Acunar es un verbo en desuso. Las cunas ya no se balancean. Tampoco hay tantos niños como antes. Pero estos bancos acunan. Ayudan, y mucho. De todos ellos, hay uno especial. Ayuda, y mucho, que al banco le cobije una sombra, ¡qué digo!, una umbría de pino carrasco del Mediterráneo. Una sombra sobre la cuál acechar el olor del verano, que en el calor del día es pino, adelfa y sequedad húmeda, y en sus atardeceres, jazmín, galán de noche y, según la estación, azahar fresco.

Yo soy yo y mi banco verde. Y el banco dirá que es él y su entorno y sus vecinos. El banco es la herramienta más barata y eficaz del Ayuntamiento para hacer la vida más fácil a los vecinos. Es un instrumento a favor del estar juntos para hacer algo, para pasar el rato, contra la soledad. Es la vida de un trozo de calle, y la manera de medir el tiempo, de medir el paso de las horas.

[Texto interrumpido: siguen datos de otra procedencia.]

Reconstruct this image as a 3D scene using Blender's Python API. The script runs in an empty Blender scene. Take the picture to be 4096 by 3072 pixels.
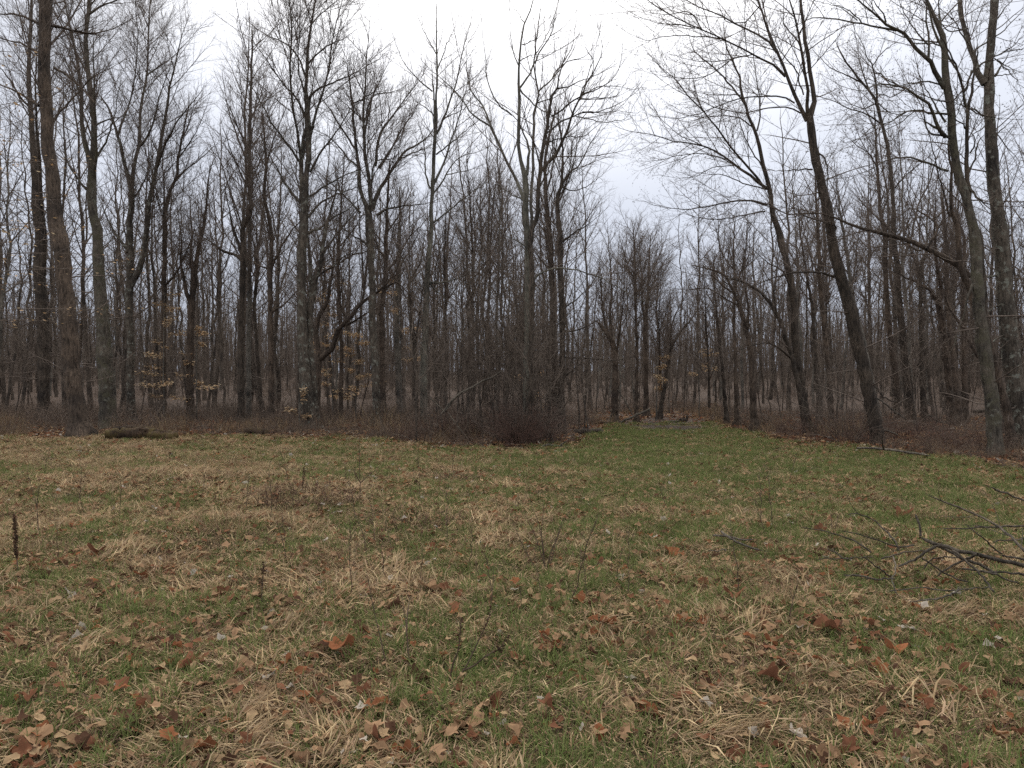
import bpy, math, random
import numpy as np
from mathutils import Vector

# ------------------------------------------------------------------ camera, sky, sun, exposure
S = bpy.context.scene
C = S.collection
CAM_H = 1.5
FPX = 2960.0                      # focal length in pixels of the 4096 px wide photograph
cam_d = bpy.data.cameras.new('camera')
cam = bpy.data.objects.new('camera', cam_d)
C.objects.link(cam)
cam.location = (0, 0, CAM_H)
cam.rotation_euler = (math.radians(90), 0, 0)
cam_d.sensor_width = 36.0
cam_d.lens = 36.0 * FPX / 4096.0
cam_d.clip_start = 0.05
cam_d.clip_end = 3000
S.camera = cam

SUN_EL, SUN_AZ = math.radians(52), math.radians(0)
world = bpy.data.worlds.new('World')
S.world = world
world.use_nodes = True
wn = world.node_tree.nodes
wl = world.node_tree.links
wn.clear()
w_out = wn.new('ShaderNodeOutputWorld')
w_bg = wn.new('ShaderNodeBackground')
w_bg.inputs['Strength'].default_value = 0.1
sky = wn.new('ShaderNodeTexSky')
sky.sky_type = 'NISHITA'
sky.sun_disc = False
sky.sun_elevation = SUN_EL
sky.sun_rotation = SUN_AZ
# closed cloud deck: brighter overhead than near the horizon, faint mottling
w_tc = wn.new('ShaderNodeTexCoord')
w_sep = wn.new('ShaderNodeSeparateXYZ')
wl.new(w_tc.outputs['Generated'], w_sep.inputs[0])
w_ramp = wn.new('ShaderNodeValToRGB')
cr = w_ramp.color_ramp
while len(cr.elements) < 5: cr.elements.new(0.5)
for e, (p, c) in zip(cr.elements, [(0.0, (0.40, 0.45, 0.56)), (0.10, (0.53, 0.572, 0.675)), (0.20, (0.635, 0.672, 0.765)), (0.42, (0.75, 0.775, 0.845)), (1.0, (1.85, 1.80, 1.72))]):
    e.position = p
    e.color = (*c, 1)
wl.new(w_sep.outputs['Z'], w_ramp.inputs['Fac'])
w_noise = wn.new('ShaderNodeTexNoise')
w_noise.inputs['Scale'].default_value = 2.2
w_noise.inputs['Detail'].default_value = 4
wl.new(w_tc.outputs['Generated'], w_noise.inputs['Vector'])
w_mr = wn.new('ShaderNodeMapRange')
w_mr.inputs['From Min'].default_value = 0.3
w_mr.inputs['From Max'].default_value = 0.7
w_mr.inputs['To Min'].default_value = 9.4
w_mr.inputs['To Max'].default_value = 10.6
wl.new(w_noise.outputs['Fac'], w_mr.inputs['Value'])
w_mul = wn.new('ShaderNodeVectorMath')
w_mul.operation = 'SCALE'
w_dot = wn.new('ShaderNodeVectorMath')
w_dot.operation = 'DOT_PRODUCT'
wl.new(w_tc.outputs['Generated'], w_dot.inputs[0])
w_dot.inputs[1].default_value = (math.sin(SUN_AZ) * math.cos(SUN_EL), math.cos(SUN_AZ) * math.cos(SUN_EL), math.sin(SUN_EL))
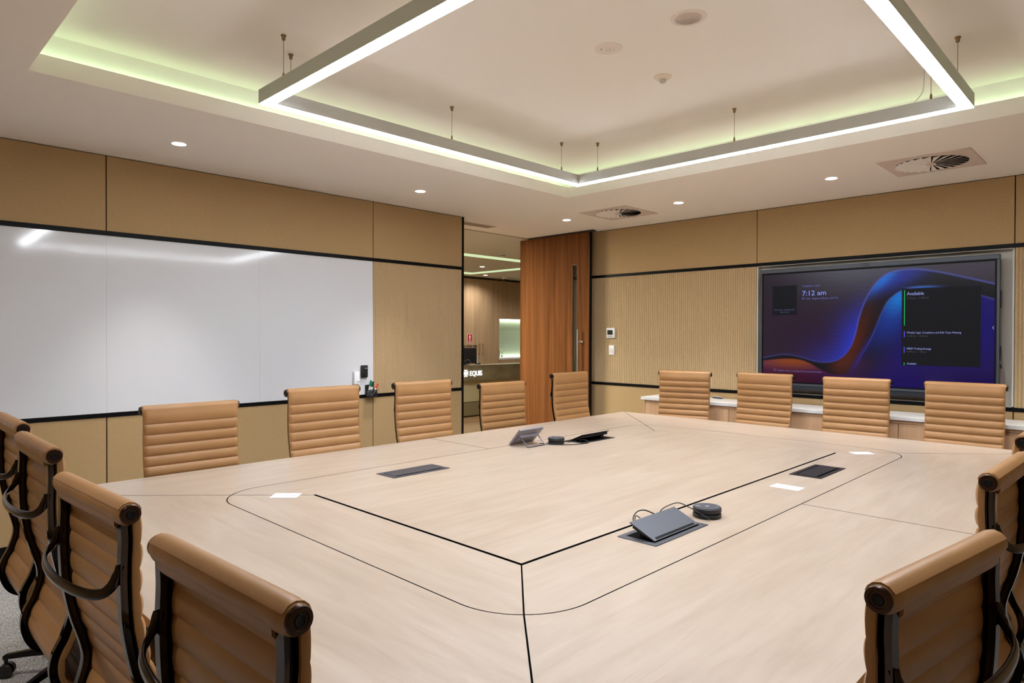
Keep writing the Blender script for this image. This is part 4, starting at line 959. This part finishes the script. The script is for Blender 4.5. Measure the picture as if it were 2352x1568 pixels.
# reception desk with the lit name
YD = 9.0; dk = YD/8.75
def D(x, z): return x*dk, H+(z-H)*dk
t = thing('reception_desk', 'stone fronted reception desk with a lit company name', 'desk', (9.3, YD+0.4, 0))
MARB = mat('grey_stone', (150, 136, 108), 0.35, rgb2=(118, 104, 80), vscale=(3, 3, 7))
b = MB(); b.box(7.0, 11.6, YD, YD+0.05, D(0, 0.690)[1], D(0, 0.960)[1]-0.004); b.build('fascia', MARB, t)
b = MB(); b.box(7.0, 11.6, YD-0.004, YD+0.35, D(0, 0.960)[1]-0.004, D(0, 0.960)[1]); b.build('counter', MARB, t)
b = MB(); b.box(7.0, 11.6, YD+0.09, YD+0.12, 0.27, D(0, 0.690)[1]); b.build('front_panel', mat('desk_cream', (190, 176, 140), 0.6), t)
b = MB(); b.box(7.0, 11.6, YD+0.05, YD+0.14, 0.02, 0.26); b.build('plinth', mat('desk_plinth', (130, 116, 86), 0.6), t)
b = MB(); b.box(7.0, 11.6, YD+0.14, YD+0.5, 0, D(0, 0.690)[1]); b.build('body', mat('desk_body', (120, 108, 84), 0.6), t)
LG = glow('logo_light', (1, 1, 1), 1.3)
mx_, mz_ = D(7.752, 0.826); b = MB()
for k in range(4):
    a = math.pi/4*k+math.pi/8*0
    for off in (-0.017, 0.017) if k % 2 == 1 else (0,):
        dx_, dz_ = math.cos(a), math.sin(a); px_, pz_ = -dz_, dx_; L_ = 0.072 if k % 2 == 1 else 0.06; w_ = 0.0085 if k % 2 == 1 else 0.011
        c0 = (mx_+px_*off, mz_+pz_*off)
        b.quad([(c0[0]+dx_*L_*e1_+px_*w_*e2_, YD-0.012, c0[1]+dz_*L_*e1_+pz_*w_*e2_) for e1_, e2_ in ((-1, -1), (1, -1), (1, 1), (-1, 1))])
for k in range(8):
    a = math.pi/4*k+math.pi/8; dx_, dz_ = math.cos(a), math.sin(a); px_, pz_ = -dz_, dx_; w_ = 0.006
    b.quad([(mx_+dx_*r_+px_*w_*e2_, YD-0.0125, mz_+dz_*r_+pz_*w_*e2_) for r_, e2_ in ((0.025, -1), (0.068, -1), (0.068, 1), (0.025, 1))])
b.build('lit_emblem', LG, t)
tx_, tz_ = D(7.853, 0.778)
text('lit_lettering', 'EQUIS', LG, 0.128, t, (tx_, YD-0.012, tz_), (math.pi/2, 0, 0), 0.006, width=0.300, bold=0.0012); rel(t)
mx0, mx1 = D(7.55, 0)[0], D(8.165, 0)[0]; mzb, mzt = D(0, 0.967)[1], D(0, 1.27)[1]
t = thing('monitor', 'black computer monitor seen from behind on the reception desk', 'monitor', ((mx0+mx1)/2, YD+0.2, mzb))
rbox('rear_shell', PLASTB, mx0, mx1, YD+0.16, YD+0.19, mzb+0.02, mzt, 0.012, t)
b = MB(); b.box((mx0+mx1)/2-0.03, (mx0+mx1)/2+0.03, YD+0.145, YD+0.165, mzb, mzb+0.16); b.box((mx0+mx1)/2-0.1, (mx0+mx1)/2+0.1, YD+0.12, YD+0.28, mzb+0.0005, mzb+0.012); b.build('stand', mat('mon_stand', (40, 40, 44), 0.4), t)
b = MB(); b.tube(catmull([((mx0+mx1)/2, YD+0.15, mzb+0.06), ((mx0+mx1)/2+0.07, YD+0.13, mzb+0.10), ((mx0+mx1)/2+0.15, YD+0.14, mzb+0.04), ((mx0+mx1)/2+0.17, YD+0.15, mzb+0.01)], 6), 0.004, 8); b.build('cord', mat('cord_grey', (120, 120, 124), 0.5), t, True); rel(t)
t = thing('desk_phone', 'small silver handset standing beside the monitor on the reception desk', 'telephone', (mx1+0.04, YD+0.2, mzb))
b = MB(); b.tube([(mx1+0.045, YD+0.18, mzb+0.02), (mx1+0.05, YD+0.18, mzb+0.17)], [0.016, 0.012], 10); b.build('handset', STEEL, t, True)
b = MB(); b.box(mx1+0.005, mx1+0.085, YD+0.14, YD+0.22, mzb+0.0005, mzb+0.025, 0.005); b.build('cradle', PLASTB, t, True); rel(t)
# lobby ceiling lights
SL = glow('lobby_strip_led', (0.66, 0.80, 0.46), 1.0)
t = thing('linear_light', 'greenish rectangular light channel in the lobby ceiling', 'light', (7.6, 9.0, LZ))
for q in ((4.5, 9.24, 7.72, 7.95), (4.5, 9.24, 9.98, 10.27), (9.02, 9.24, 7.95, 9.98), (4.5, 4.72, 7.95, 9.98)):
    b = MB(); b.box(*q, LZ-0.006, LZ-0.0005); b.build('diffuser', SL, t)
rel(t)
for x, y, lab in ((8.391, 9.007, 'recessed downlight in the lobby ceiling inside the green light channel'), (9.60, 10.20, 'recessed downlight in the lobby ceiling close to the oak wardrobes')):
    downlight(x, y, lab, 'downlights in the lobby ceiling', 0.6, 150)
downlight(10.9, 9.3, 'added downlight in the lobby ceiling, out of view beyond the open door', 'downlights in the lobby ceiling', 0.6, 150); downlight(8.3, 10.2, 'added downlight in the lobby ceiling, out of view behind the felt wall', 'downlights in the lobby ceiling', 0.6, 150)  # two more lamps added out of view to lift the lobby light
t = thing('smoke_detector', 'white smoke detector on the lobby ceiling before the light channel', 'detector', (7.326, 7.407, LZ))
b = MB(); b.lathe([(0, 0), (0.055, 0), (0.055, -0.016), (0.048, -0.02), (0.046, -0.036), (0.03, -0.05), (0, -0.052)], seg=24); b.build('housing', PLAST, t, True)
b = MB(); b.lathe([(0.044, -0.022), (0.0485, -0.022), (0.0485, -0.030), (0.044, -0.030)], seg=24); b.build('vent_slot', BLACK, t)
t = thing('dome_camera', 'black dome camera on the lobby ceiling above the wardrobes', 'camera', (10.25, 10.28, LZ))
b = MB(); b.lathe([(0, 0), (0.06, 0), (0.06, -0.03), (0.05, -0.04), (0, -0.04)], seg=24); b.build('base', PLAST, t, True)
b = MB(); b.lathe([(0, -0.04), (0.046, -0.04), (0.042, -0.06), (0.026, -0.08), (0, -0.086)], seg=24); b.build('dome', DARKG, t, True)
# added glowing sheet, unseen behind the felt wall, to brighten the lobby
t = thing('lobby_fill_light', 'added fill light under the lobby ceiling, unseen behind the felt wall', 'light', (4.4, 6.9, LZ))
b = MB(); b.box(3.7, 5.1, 6.5, 7.3, LZ-0.006, LZ-0.0005); b.build('diffuser', glow('lobby_fill_glow', (1.0, 1.0, 0.88), 70.0), t); rel(t)
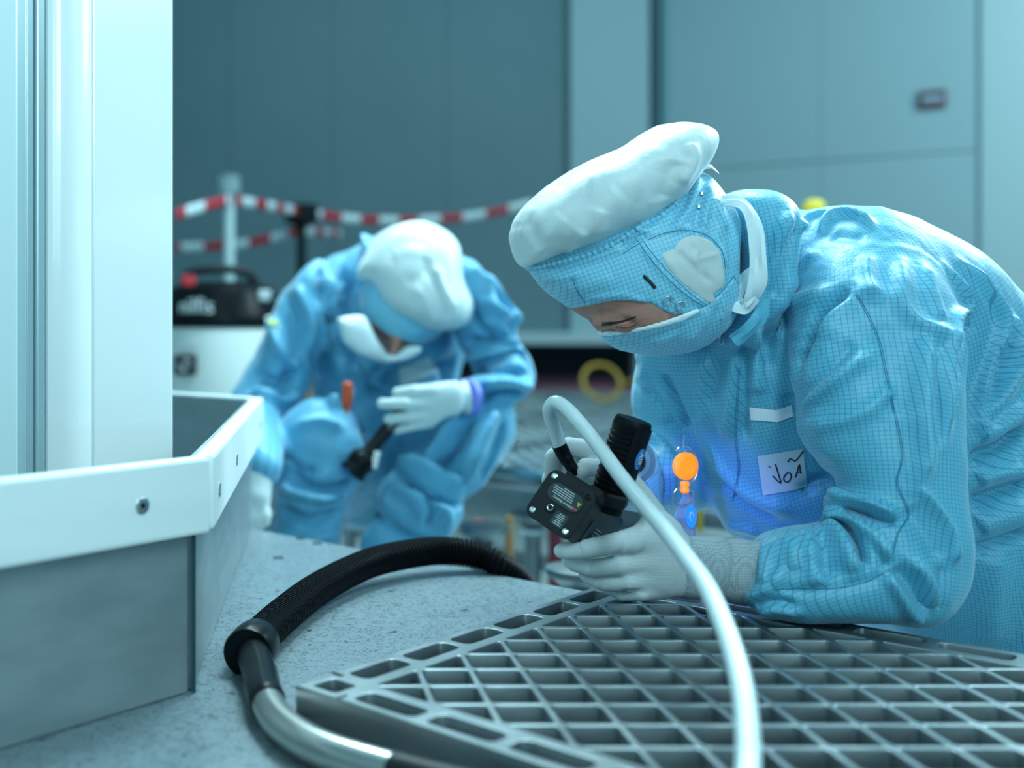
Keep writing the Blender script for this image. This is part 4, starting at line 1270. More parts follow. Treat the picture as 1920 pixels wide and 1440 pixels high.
# eyebrow and lashes made of short hairs
mb = MB()
rr = random.Random(3)
for i in range(260):
    u = rr.random(); bx = 1127 + 62 * u; by = 609 - 1 * u - 13 * u * u + rr.uniform(-1, 1) * (3.6 - 2.0 * u)
    a = hit(sbv, bx, by); b = hit(sbv, bx + 5, by - 2.2 + rr.uniform(-1, 1))
    if a[0] and b[0] and (a[0] - b[0]).length < 0.01: mb.tube([a[0] + a[1] * 0.0002, b[0] + b[1] * 0.0009], [0.00022, 0.00010], 4)
mb.build('eyebrow', M_HAIR_SHADOW, head)
mb = MB()
for i in range(40):
    u = i / 40; bx = 1156 + 38 * u; by = 611 + 2.5 * math.sin(math.pi * u) - 8 * max(0, u - 0.5)
    a = hit(sbv, bx, by)
    if a[0]: mb.tube([a[0], a[0] + a[1] * 0.0016 + Vector((-0.001, 0, -0.0018))], [0.0002, 0.0001], 4)
if mb.v: mb.build('eyelash', M_HAIR_SHADOW, head)
mb = MB()
for i in range(45):
    u = rr.random(); bx = 1252 + 24 * u; by = 590 + (1 - u) * 6 + rr.uniform(-4, 5)
    a = hit(sbv, bx, by); b = hit(sbv, bx + 1, by + 3.5)
    if a[0] and b[0] and (a[0] - b[0]).length < 0.01: mb.tube([a[0] + a[1] * 0.0002, b[0] + b[1] * 0.0006], [0.00012, 0.00006], 4)
mb.build('sideburn', M_HAIR_SHADOW, head)

# hood: everything above the face opening
ho = hf.copy()
ho.prism(opening, hd - 0.07, 'cut', k=0.0015, rnd=2)
ho.prism(maskreg, hd - 0.07, 'cut', k=0.001)
V, Fc, lab = ho.mesh(3)
hood_folds = [
 ([(1312,330),(1300,370),(1286,400),(1262,432)], 0.006, 0.006), ([(1330,350),(1322,390),(1318,430)], 0.007, 0.006),
 ([(1340,372),(1352,405),(1362,430)], 0.006, 0.006), ([(1300,340),(1282,385),(1258,410)], -0.006, 0.005),
 ([(1330,400),(1338,440),(1352,462)], -0.005, 0.006), ([(1320,345),(1312,390),(1302,440)], -0.005, 0.005),
 ([(1200,440),(1205,415),(1222,402)], 0.005, 0.005), ([(1190,450),(1230,425),(1262,400)], 0.004, 0.004), ([(1166,462),(1190,448),(1212,440)], -0.007, 0.004),
 ([(1196,452),(1222,488),(1250,520),(1290,556),(1320,574)], 0.0022, 0.0035), ([(1204,448),(1230,482),(1258,514),(1296,550),(1326,572)], 0.0022, 0.0035),
 ([(1215,445),(1250,432),(1290,428),(1330,440),(1358,470),(1362,520)], 0.0028, 0.004),
 ([(1074,520),(1080,540),(1096,566)], -0.0016, 0.003), ([(1010,525),(1050,520),(1090,512)], 0.003, 0.007), ([(1020,500),(1060,505),(1120,492),(1180,470)], -0.003, 0.005),
 ([(1180,556),(1215,566),(1245,578),(1276,590)], 0.002, 0.003), ([(1100,560),(1140,556),(1180,550)], 0.002, 0.004),
 ([(1045,540),(1100,535),(1150,520)], 0.0025, 0.010),
]
V = apply_folds(V, Fc, hood_folds); V = noise_disp(V, Fc, 0.0018, 26, (1, 1, 1), 1.7)
hood = to_object('hood', V, Fc, M_HOOD, pe, lab, box_uv)
hb = bvh_of(V, Fc)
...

Mi banco, porque es mi banco cuando lo veo, cuando me siento, cuando lo busco con la mirada, no será mágico, pero sí es especial. Todos deberíamos tener un banco, como todos deberíamos tener un lugar especial al que ir cuando cerramos los ojos.

No hay mañana que no pare un taxista, o una furgoneta de esas de reparto. Tampoco es infrecuente ver a un par de instaladores o fontaneros o electricistas parar junto al banco. A veces, son dos ciclistas. A veces, un jubilado que mira a lo lejos el Puig Campana, de la Sierra de Aitana. Tantos son los picos que circundan Sanmontemares, que el atardecer es una escala de grises dorados hacia poniente y, cómo no, siempre hay un espectador sentado en el banco. Un banco que deja a las parejas de novios un lugar reservado en la noche. Un banco que es escenario de encuentros, reencuentros y rupturas.

Y en este banco, las conversaciones se hacen en el mismo idioma, porque es importante sentarse para entenderse, comprenderse, yacer desnuda el alma, entregada esta al otro. En este banco, lo normal es el sentarse juntos, y no en los extremos del banco. En este banco, la soledad es acompañada. En este banco sucede la vida, que sabemos se escapa por los segunderos que miden el tiempo. Espacio y tiempo en nuestra dimensión, pero cabe una intuición de otra, eterna. Por eso, el banco, este banco, los bancos de Sanmontemares, los de todos los lugares, son creadores de algo nuevo. Caen las leyes del espacio y del tiempo. El mundo pasa a regirse por una relación distinta que atañe a los que se sientan. Ese es el banco. Esa es su importante función.

En frente de él, de mi banco verde feote, la casa de Juan y de Mercedes. Bueno, ya es solo la casa de Mercedes, porque Juan no está. Se ha ido. Antes, Juan mira por entre las plantas del jardín y el viejo tapial lo que acontece en el banco. Y los del banco, se sentían también acompañados por un jardín que se adivinaba intramuros y que cuidaba Juan. Y el ciprés, ya en el romper del crepúsculo, acompañado de la primera estrella, realmente Venus, apunta al cielo. Gracias Juan por cuidar de mi banco, y de todos sus dueños.